| MATERIAL |
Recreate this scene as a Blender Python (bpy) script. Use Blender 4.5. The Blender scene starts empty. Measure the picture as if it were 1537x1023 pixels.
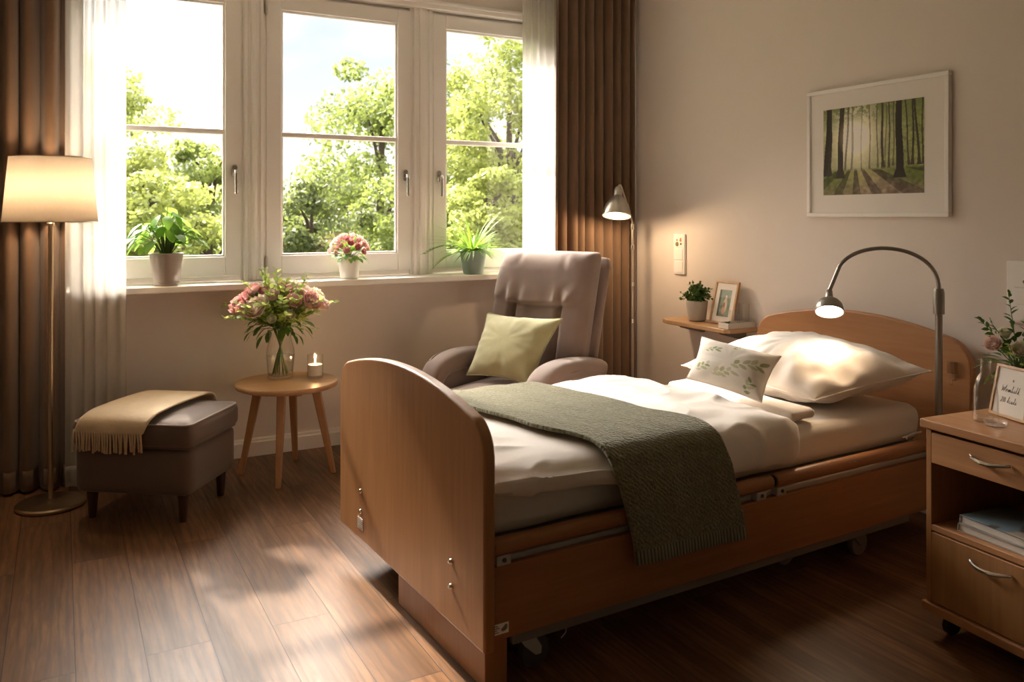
import bpy, bmesh, math, random
import numpy as np
from mathutils import Vector, Matrix, noise as mn

random.seed(7)
C = bpy.context.scene.collection
PI = math.pi
R = math.radians

# ------------------------------------------------------------------ camera (level, shifted lens)
cam = bpy.data.cameras.new('camera')
cam.sensor_width = 36.0
cam.lens = 36.0 * 1242 / 1537
cam.shift_y = -188.5 / 1537
cam.clip_start = 0.05
cam.clip_end = 500
cam.dof.use_dof = True
cam.dof.focus_distance = 3.2
cam.dof.aperture_fstop = 4.5
co = bpy.data.objects.new('camera', cam)
co.location = (0, 0, 1.25)
co.rotation_euler = (PI / 2, 0, -R(28.6))
C.objects.link(co)
sc = bpy.context.scene
sc.camera = co
sc.view_settings.view_transform = 'Standard'
sc.view_settings.look = 'None'
sc.view_settings.gamma = 1
sc.view_settings.exposure = 1.9
try:
    sc.view_settings.use_curve_mapping = False
except Exception:
    pass
cy = sc.cycles
cy.use_denoising = True
try:
    cy.denoiser = 'OPENIMAGEDENOISE'
except Exception:
    pass
cy.max_bounces = 10
cy.diffuse_bounces = 5
cy.glossy_bounces = 3
cy.transmission_bounces = 6
cy.transparent_max_bounces = 24
cy.sample_clamp_indirect = 6.0
cy.caustics_reflective = False
cy.caustics_refractive = False


# ------------------------------------------------------------------ materials
def lin(c):
    return tuple(((v / 255) / 12.92 if v / 255 <= .04045 else ((v / 255 + .055) / 1.055) ** 2.4) for v in c)


class NT:
    def __init__(s, name):
        s.m = bpy.data.materials.new(name)
        s.m.use_nodes = True
        s.t = s.m.node_tree
        s.t.nodes.clear()
        s.out = s.n('ShaderNodeOutputMaterial')

    def n(s, typ, **kw):
        nd = s.t.nodes.new(typ)
        for k, v in kw.items():
            setattr(nd, k, v)
        return nd

    def l(s, a, b):
        s.t.links.new(a, b)

    def val(s, nd, **kw):
        for k, v in kw.items():
            k = k.replace('_', ' ')
            i = nd.inputs[k]
            try:
                i.default_value = v
            except Exception:
                i.default_value = (*v, 1)
        return nd

    def coords(s, scale=(1, 1, 1), loc=(0, 0, 0), kind='Object', rot=(0, 0, 0)):
        tc = s.n('ShaderNodeTexCoord')
        mp = s.n('ShaderNodeMapping')
        mp.inputs['Scale'].default_value = scale
        mp.inputs['Location'].default_value = loc
        mp.inputs['Rotation'].default_value = rot
        s.l(tc.outputs[kind], mp.inputs['Vector'])
        return mp.outputs['Vector']

    def noise(s, vec, scale=5, detail=4, rough=.5, dist=0):
        nd = s.n('ShaderNodeTexNoise')
        s.val(nd, Scale=scale, Detail=detail, Roughness=rough, Distortion=dist)
        if vec is not None:
            s.l(vec, nd.inputs['Vector'])
        return nd.outputs['Fac']

    def ramp(s, fac, stops):
        nd = s.n('ShaderNodeValToRGB')
        e = nd.color_ramp.elements
        while len(e) < len(stops):
            e.new(.5)
        for i, (p, c) in enumerate(stops):
            e[i].position = p
            e[i].color = (*c, 1) if len(c) == 3 else c
        s.l(fac, nd.inputs['Fac'])
        return nd.outputs['Color']

    def mix(s, fac, a, b, mode='MIX'):
        nd = s.n('ShaderNodeMix', data_type='RGBA', blend_type=mode)
        for i, v in ((0, fac), (6, a), (7, b)):
            if isinstance(v, (int, float)):
                nd.inputs[i].default_value = v
            elif isinstance(v, tuple):
                nd.inputs[i].default_value = (*v, 1)
            else:
                s.l(v, nd.inputs[i])
        return nd.outputs[2]

    def bump(s, h, strength=.3, dist=.01, normal=None):
        nd = s.n('ShaderNodeBump')
        s.val(nd, Strength=strength, Distance=dist)
        s.l(h, nd.inputs['Height'])
        if normal is not None:
            s.l(normal, nd.inputs['Normal'])
        return nd.outputs['Normal']

    def pbsdf(s, color=(.5, .5, .5), rough=.5, metal=0, normal=None, sheen=0, trans=0, ior=1.5, emit=None, estr=0, coat=0, spec=.5, sss=0):
        nd = s.n('ShaderNodeBsdfPrincipled')
        for k, v in (('Base Color', color), ('Roughness', rough), ('Metallic', metal), ('Sheen Weight', sheen),
                     ('Transmission Weight', trans), ('IOR', ior), ('Coat Weight', coat), ('Specular IOR Level', spec)):
            i = nd.inputs[k]
            if isinstance(v, tuple):
                i.default_value = (*v, 1)
            elif isinstance(v, (int, float)):
                i.default_value = v
            else:
                s.l(v, i)
        if normal is not None:
            s.l(normal, nd.inputs['Normal'])
        if emit is not None:
            nd.inputs['Emission Color'].default_value = (*emit, 1)
            nd.inputs['Emission Strength'].default_value = estr
        return nd.outputs['BSDF']

    def done(s, sh):
        s.l(sh, s.out.inputs['Surface'])
        return s.m


def plain(name, col, rough=.5, metal=0, bump=None, var=0.0, coat=0, sheen=0, spec=.5):
    t = NT(name)
    v = t.coords()
    n = t.noise(v, 14, 4)
    c = t.mix(n, tuple(x * (1 - var) for x in col), tuple(min(1, x * (1 + var)) for x in col))
    nm = None
    if bump:
        nm = t.bump(t.noise(v, bump[0], 3), bump[1], bump[2] if len(bump) > 2 else .002)
    return t.done(t.pbsdf(c, rough, metal, nm, sheen=sheen, coat=coat, spec=spec))


def wood(name, dark, light, axis='z', rough=.42, scale=1.0, coat=.12):
    t = NT(name)
    k = {'x': (.06, 1, 1), 'y': (1, .06, 1), 'z': (1, 1, .06)}[axis]
    v = t.coords(tuple(a * scale for a in k))
    w = t.n('ShaderNodeTexWave', wave_type='RINGS', rings_direction='SPHERICAL')
    big = t.noise(v, 4, 3, .5, .4)
    fine = t.noise(v, 60, 5, .6, .2)
    mid = t.noise(v, 16, 4, .55, 1.2)
    c = t.ramp(t.mix(.55, big, mid), [(.3, dark), (.5, tuple((a + b) / 2 for a, b in zip(dark, light))), (.72, light)])
    c = t.mix(t.ramp(fine, [(.35, (.0, .0, .0)), (.7, (1, 1, 1))]), t.mix(.68, c, dark), c)
    nm = t.bump(fine, .06, .002)
    return t.done(t.pbsdf(c, rough, 0, nm, coat=coat))


def fabric(name, col, scale=900, strength=.25, var=.12, rough=.9, sheen=.25, soft=10):
    t = NT(name)
    v = t.coords()
    big = t.noise(v, soft, 5, .6)
    c = t.mix(big, tuple(x * (1 - var) for x in col), tuple(min(1, x * (1 + var)) for x in col))
    f = t.noise(v, scale, 2)
    nm = t.bump(f, strength, .0012)
    return t.done(t.pbsdf(c, rough, 0, nm, sheen=sheen, spec=.25))


def glass(name, tint=(.97, .98, .97), edge=(.75, .78, .75), rough=.02, refl=1.0):
    t = NT(name)
    lw = t.n('ShaderNodeLayerWeight')
    lw.inputs['Blend'].default_value = .5
    col = t.ramp(lw.outputs['Facing'], [(.0, tint), (.6, tint), (1.0, edge)])
    tr = t.n('ShaderNodeBsdfTransparent')
    t.l(col, tr.inputs['Color'])
    gl = t.n('ShaderNodeBsdfGlossy')
    gl.inputs['Roughness'].default_value = rough
    pw = t.n('ShaderNodeMath', operation='POWER')
    t.l(lw.outputs['Facing'], pw.inputs[0])
    pw.inputs[1].default_value = 3.0
    mth = t.n('ShaderNodeMath', operation='MULTIPLY_ADD')
    t.l(pw.outputs[0], mth.inputs[0])
    mth.inputs[1].default_value = .5 * refl
    mth.inputs[2].default_value = .035 * refl
    mx = t.n('ShaderNodeMixShader')
    t.l(mth.outputs[0], mx.inputs['Fac'])
    t.l(tr.outputs[0], mx.inputs[1])
    t.l(gl.outputs[0], mx.inputs[2])
    return t.done(mx.outputs[0])


def leafy(name, c1, c2, tcol, tfac=.4, rough=.45, nscale=20):
    t = NT(name)
    n = t.noise(t.coords(), nscale, 3)
    c = t.ramp(n, [(.32, c1), (.68, c2)])
    p = t.pbsdf(c, rough, spec=.35)
    tl = t.n('ShaderNodeBsdfTranslucent')
    tl.inputs['Color'].default_value = (*tcol, 1)
    mx = t.n('ShaderNodeMixShader')
    mx.inputs['Fac'].default_value = tfac
    t.l(p, mx.inputs[1])
    t.l(tl.outputs[0], mx.inputs[2])
    return t.done(mx.outputs[0])


def sheer(name):
    t = NT(name)
    n = t.noise(t.coords((1, 1, 1)), 500, 2)
    d = t.n('ShaderNodeBsdfDiffuse')
    d.inputs['Color'].default_value = (.86, .83, .79, 1)
    tl = t.n('ShaderNodeBsdfTranslucent')
    tl.inputs['Color'].default_value = (.66, .635, .60, 1)
    tr = t.n('ShaderNodeBsdfTransparent')
    m1 = t.n('ShaderNodeMixShader')
    m1.inputs['Fac'].default_value = .62
    t.l(d.outputs[0], m1.inputs[1])
    t.l(tl.outputs[0], m1.inputs[2])
    lw = t.n('ShaderNodeLayerWeight')
    lw.inputs['Blend'].default_value = .3
    f = t.ramp(lw.outputs['Facing'], [(0, (.42,) * 3), (.8, (.1,) * 3)])
    m2 = t.n('ShaderNodeMixShader')
    t.l(f, m2.inputs['Fac'])
    t.l(m1.outputs[0], m2.inputs[1])
    t.l(tr.outputs[0], m2.inputs[2])
    return t.done(m2.outputs[0])


def translucent(name, dcol, tcol, fac):
    t = NT(name)
    n = t.noise(t.coords((1, 1, .4)), 160, 3)
    p = t.n('ShaderNodeBsdfDiffuse')
    t.l(t.mix(n, tuple(x * .92 for x in dcol), dcol), p.inputs['Color'])
    tl = t.n('ShaderNodeBsdfTranslucent')
    t.l(t.mix(n, tuple(x * .9 for x in tcol), tcol), tl.inputs['Color'])
    mx = t.n('ShaderNodeMixShader')
    mx.inputs['Fac'].default_value = fac
    t.l(p.outputs[0], mx.inputs[1])
    t.l(tl.outputs[0], mx.inputs[2])
    return t.done(mx.outputs[0])


def glow(name, col, strength):
    t = NT(name)
    e = t.n('ShaderNodeEmission')
    e.inputs['Color'].default_value = (*col, 1)
    e.inputs['Strength'].default_value = strength
    return t.done(e.outputs[0])


def painted(name, rough=.6, bump=None):
    t = NT(name)
    a = t.n('ShaderNodeVertexColor', layer_name='Col')
    nm = t.bump(t.noise(t.coords(), bump[0], 2), bump[1], .0012) if bump else None
    return t.done(t.pbsdf(a.outputs['Color'], rough, 0, nm, spec=.3))


M = {}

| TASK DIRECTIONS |
Give back exactly the lines from the first line of the data through the line with "R = math.radians", pictures excluded.

| FINISHED EXERCISE |
Recreate this scene as a Blender Python (bpy) script. Use Blender 4.5. The Blender scene starts empty. Measure the picture as if it were 1537x1023 pixels.
import bpy, bmesh, math, random
import numpy as np
from mathutils import Vector, Matrix, noise as mn

random.seed(7)
C = bpy.context.scene.collection
PI = math.pi
R = math.radians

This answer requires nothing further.